Task requirements
Copy out every line exactly as given.

+++ Data segment

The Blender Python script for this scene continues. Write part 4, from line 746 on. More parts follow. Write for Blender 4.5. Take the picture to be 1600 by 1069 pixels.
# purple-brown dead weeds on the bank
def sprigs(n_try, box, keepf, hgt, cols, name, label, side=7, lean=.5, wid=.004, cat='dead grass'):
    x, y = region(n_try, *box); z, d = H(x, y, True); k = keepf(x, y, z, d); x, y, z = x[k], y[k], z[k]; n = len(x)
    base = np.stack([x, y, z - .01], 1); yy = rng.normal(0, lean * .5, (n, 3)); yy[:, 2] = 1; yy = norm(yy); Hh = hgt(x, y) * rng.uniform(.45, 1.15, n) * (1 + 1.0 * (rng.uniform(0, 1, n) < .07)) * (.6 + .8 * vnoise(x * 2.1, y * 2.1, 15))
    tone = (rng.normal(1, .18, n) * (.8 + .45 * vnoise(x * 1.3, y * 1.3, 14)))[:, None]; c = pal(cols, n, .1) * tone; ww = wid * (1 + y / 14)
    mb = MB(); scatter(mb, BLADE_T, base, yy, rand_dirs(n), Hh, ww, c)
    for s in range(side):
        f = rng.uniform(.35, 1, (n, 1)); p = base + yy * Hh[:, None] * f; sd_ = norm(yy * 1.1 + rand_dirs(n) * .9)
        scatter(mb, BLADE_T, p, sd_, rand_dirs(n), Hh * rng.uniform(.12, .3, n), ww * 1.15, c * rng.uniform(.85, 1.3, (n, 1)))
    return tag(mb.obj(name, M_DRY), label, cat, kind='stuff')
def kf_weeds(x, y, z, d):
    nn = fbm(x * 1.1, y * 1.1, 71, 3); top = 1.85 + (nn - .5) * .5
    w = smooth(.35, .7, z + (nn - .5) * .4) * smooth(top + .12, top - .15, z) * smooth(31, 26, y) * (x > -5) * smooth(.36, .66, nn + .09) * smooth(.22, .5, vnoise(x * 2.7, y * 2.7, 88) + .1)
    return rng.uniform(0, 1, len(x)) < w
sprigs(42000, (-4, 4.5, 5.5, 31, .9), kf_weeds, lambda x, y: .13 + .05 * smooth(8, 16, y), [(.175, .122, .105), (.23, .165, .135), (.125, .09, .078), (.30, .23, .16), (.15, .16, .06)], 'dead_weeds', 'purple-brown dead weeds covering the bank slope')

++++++

Reply
The Blender Python script for this scene continues. Write part 4, from line 746 on. More parts follow. Write for Blender 4.5. Take the picture to be 1600 by 1069 pixels.
# purple-brown dead weeds on the bank
def sprigs(n_try, box, keepf, hgt, cols, name, label, side=7, lean=.5, wid=.004, cat='dead grass'):
    x, y = region(n_try, *box); z, d = H(x, y, True); k = keepf(x, y, z, d); x, y, z = x[k], y[k], z[k]; n = len(x)
    base = np.stack([x, y, z - .01], 1); yy = rng.normal(0, lean * .5, (n, 3)); yy[:, 2] = 1; yy = norm(yy); Hh = hgt(x, y) * rng.uniform(.45, 1.15, n) * (1 + 1.0 * (rng.uniform(0, 1, n) < .07)) * (.6 + .8 * vnoise(x * 2.1, y * 2.1, 15))
    tone = (rng.normal(1, .18, n) * (.8 + .45 * vnoise(x * 1.3, y * 1.3, 14)))[:, None]; c = pal(cols, n, .1) * tone; ww = wid * (1 + y / 14)
    mb = MB(); scatter(mb, BLADE_T, base, yy, rand_dirs(n), Hh, ww, c)
    for s in range(side):
        f = rng.uniform(.35, 1, (n, 1)); p = base + yy * Hh[:, None] * f; sd_ = norm(yy * 1.1 + rand_dirs(n) * .9)
        scatter(mb, BLADE_T, p, sd_, rand_dirs(n), Hh * rng.uniform(.12, .3, n), ww * 1.15, c * rng.uniform(.85, 1.3, (n, 1)))
    return tag(mb.obj(name, M_DRY), label, cat, kind='stuff')
def kf_weeds(x, y, z, d):
    nn = fbm(x * 1.1, y * 1.1, 71, 3); top = 1.85 + (nn - .5) * .5
    w = smooth(.35, .7, z + (nn - .5) * .4) * smooth(top + .12, top - .15, z) * smooth(31, 26, y) * (x > -5) * smooth(.36, .66, nn + .09) * smooth(.22, .5, vnoise(x * 2.7, y * 2.7, 88) + .1)
    return rng.uniform(0, 1, len(x)) < w
sprigs(42000, (-4, 4.5, 5.5, 31, .9), kf_weeds, lambda x, y: .13 + .05 * smooth(8, 16, y), [(.175, .122, .105), (.23, .165, .135), (.125, .09, .078), (.30, .23, .16), (.15, .16, .06)], 'dead_weeds', 'purple-brown dead weeds covering the bank slope')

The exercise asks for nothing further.